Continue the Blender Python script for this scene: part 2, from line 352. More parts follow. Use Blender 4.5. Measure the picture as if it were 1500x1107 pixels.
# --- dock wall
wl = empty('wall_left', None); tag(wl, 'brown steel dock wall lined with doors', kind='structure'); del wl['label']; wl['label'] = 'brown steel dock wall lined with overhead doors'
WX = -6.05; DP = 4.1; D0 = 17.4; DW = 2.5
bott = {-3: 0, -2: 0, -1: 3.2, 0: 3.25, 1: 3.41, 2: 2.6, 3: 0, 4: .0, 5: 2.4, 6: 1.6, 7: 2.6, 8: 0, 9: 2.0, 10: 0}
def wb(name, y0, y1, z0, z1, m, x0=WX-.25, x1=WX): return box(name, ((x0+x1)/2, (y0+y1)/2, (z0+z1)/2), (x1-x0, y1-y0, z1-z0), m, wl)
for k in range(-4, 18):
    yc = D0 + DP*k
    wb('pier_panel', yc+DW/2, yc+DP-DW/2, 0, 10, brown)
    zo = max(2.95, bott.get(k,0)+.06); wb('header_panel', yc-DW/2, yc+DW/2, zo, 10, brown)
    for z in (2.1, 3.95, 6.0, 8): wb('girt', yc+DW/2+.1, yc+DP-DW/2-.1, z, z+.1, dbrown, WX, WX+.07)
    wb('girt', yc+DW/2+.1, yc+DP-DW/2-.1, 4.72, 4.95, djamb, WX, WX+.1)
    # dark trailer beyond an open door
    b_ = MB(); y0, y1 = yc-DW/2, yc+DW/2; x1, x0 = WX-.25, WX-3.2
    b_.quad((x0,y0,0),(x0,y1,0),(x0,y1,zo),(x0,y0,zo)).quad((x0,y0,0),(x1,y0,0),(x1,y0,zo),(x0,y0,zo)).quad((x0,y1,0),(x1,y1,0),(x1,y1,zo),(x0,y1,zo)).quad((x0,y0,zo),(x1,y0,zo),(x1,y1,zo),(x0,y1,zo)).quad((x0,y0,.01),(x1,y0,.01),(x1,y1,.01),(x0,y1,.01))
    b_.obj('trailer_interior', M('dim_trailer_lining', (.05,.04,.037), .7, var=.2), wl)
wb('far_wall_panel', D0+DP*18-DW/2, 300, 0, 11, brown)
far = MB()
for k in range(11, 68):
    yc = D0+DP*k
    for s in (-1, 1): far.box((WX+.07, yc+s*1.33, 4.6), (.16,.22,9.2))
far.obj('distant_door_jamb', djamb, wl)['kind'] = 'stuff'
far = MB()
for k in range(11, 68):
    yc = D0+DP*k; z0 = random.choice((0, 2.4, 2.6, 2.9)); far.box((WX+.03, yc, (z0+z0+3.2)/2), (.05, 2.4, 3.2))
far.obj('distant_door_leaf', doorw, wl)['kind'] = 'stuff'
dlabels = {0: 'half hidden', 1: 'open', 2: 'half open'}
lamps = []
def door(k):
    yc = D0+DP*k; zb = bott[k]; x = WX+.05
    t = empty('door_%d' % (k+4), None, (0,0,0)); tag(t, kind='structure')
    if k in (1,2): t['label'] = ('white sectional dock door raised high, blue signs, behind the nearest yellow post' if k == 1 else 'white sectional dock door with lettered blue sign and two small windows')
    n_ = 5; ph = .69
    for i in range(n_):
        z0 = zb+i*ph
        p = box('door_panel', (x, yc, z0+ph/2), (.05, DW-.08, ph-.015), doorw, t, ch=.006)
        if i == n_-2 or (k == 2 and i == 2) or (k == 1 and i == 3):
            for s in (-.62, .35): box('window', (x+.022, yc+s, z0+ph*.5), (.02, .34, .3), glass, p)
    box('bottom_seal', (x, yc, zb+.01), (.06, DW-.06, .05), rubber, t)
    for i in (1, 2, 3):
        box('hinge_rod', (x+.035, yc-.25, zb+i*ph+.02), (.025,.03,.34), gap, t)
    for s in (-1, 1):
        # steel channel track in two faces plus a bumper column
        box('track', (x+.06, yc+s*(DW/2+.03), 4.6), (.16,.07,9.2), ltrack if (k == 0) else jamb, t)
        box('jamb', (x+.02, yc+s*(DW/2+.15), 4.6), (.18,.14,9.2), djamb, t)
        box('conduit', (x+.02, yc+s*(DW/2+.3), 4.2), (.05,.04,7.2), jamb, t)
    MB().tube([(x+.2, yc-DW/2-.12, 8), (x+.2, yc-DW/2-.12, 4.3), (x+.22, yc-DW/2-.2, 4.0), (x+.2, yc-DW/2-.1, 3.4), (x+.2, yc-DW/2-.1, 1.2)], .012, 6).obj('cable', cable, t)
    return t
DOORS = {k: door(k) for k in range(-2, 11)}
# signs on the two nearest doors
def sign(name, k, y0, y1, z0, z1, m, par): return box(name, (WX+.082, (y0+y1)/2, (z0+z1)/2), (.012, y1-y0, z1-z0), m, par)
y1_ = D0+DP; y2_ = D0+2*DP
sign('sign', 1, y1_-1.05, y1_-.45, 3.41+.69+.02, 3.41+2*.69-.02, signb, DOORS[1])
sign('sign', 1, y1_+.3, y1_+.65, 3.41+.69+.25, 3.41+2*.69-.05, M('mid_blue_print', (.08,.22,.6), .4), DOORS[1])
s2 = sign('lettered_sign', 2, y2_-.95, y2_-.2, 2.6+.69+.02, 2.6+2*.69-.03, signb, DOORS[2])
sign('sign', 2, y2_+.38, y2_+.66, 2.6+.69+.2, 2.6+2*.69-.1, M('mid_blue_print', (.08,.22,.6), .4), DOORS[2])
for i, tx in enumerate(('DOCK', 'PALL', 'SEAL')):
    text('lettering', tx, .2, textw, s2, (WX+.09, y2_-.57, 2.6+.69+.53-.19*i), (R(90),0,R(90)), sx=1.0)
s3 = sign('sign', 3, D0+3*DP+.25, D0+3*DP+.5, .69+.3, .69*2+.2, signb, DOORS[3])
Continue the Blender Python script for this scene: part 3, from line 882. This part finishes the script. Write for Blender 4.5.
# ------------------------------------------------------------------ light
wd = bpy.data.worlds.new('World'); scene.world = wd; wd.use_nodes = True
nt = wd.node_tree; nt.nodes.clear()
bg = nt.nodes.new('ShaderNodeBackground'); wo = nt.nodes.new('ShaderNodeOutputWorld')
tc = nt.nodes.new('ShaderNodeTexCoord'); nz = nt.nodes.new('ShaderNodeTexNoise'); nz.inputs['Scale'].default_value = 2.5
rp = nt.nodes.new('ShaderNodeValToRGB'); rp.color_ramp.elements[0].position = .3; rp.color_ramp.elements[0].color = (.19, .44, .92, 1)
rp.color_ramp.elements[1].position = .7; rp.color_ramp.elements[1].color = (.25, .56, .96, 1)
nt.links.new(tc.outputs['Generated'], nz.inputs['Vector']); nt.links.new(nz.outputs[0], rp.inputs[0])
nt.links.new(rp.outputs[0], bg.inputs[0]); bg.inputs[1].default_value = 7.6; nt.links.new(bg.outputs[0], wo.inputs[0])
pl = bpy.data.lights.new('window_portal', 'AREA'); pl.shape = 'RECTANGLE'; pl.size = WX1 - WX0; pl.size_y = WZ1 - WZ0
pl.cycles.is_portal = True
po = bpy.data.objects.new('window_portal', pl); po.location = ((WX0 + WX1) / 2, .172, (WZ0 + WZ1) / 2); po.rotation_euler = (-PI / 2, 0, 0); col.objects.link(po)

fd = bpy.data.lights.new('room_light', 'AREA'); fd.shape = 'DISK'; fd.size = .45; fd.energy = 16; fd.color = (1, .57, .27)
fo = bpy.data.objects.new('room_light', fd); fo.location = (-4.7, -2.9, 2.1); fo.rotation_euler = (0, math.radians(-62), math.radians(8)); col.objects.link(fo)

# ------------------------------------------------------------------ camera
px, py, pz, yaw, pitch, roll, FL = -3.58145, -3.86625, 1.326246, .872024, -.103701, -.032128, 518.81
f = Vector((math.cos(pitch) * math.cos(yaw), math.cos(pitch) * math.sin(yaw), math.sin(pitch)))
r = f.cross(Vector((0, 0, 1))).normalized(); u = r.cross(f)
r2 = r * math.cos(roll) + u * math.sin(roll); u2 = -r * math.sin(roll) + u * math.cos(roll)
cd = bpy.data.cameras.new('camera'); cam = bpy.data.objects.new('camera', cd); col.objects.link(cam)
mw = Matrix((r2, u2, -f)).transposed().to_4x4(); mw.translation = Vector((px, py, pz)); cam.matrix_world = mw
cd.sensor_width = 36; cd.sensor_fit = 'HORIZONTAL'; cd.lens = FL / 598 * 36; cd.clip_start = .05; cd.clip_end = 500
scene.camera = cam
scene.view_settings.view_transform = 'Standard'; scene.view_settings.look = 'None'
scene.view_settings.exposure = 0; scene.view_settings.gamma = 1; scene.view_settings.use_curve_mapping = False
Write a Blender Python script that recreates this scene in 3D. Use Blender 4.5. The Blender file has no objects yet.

Task to complete =
From the data above, copy each line that has the string "Continue".

Task response =
Continue the Blender Python script for this scene: part 2, from line 352. More parts follow. Use Blender 4.5. Measure the picture as if it were 1500x1107 pixels.
Continue the Blender Python script for this scene: part 3, from line 882. This part finishes the script. Write for Blender 4.5.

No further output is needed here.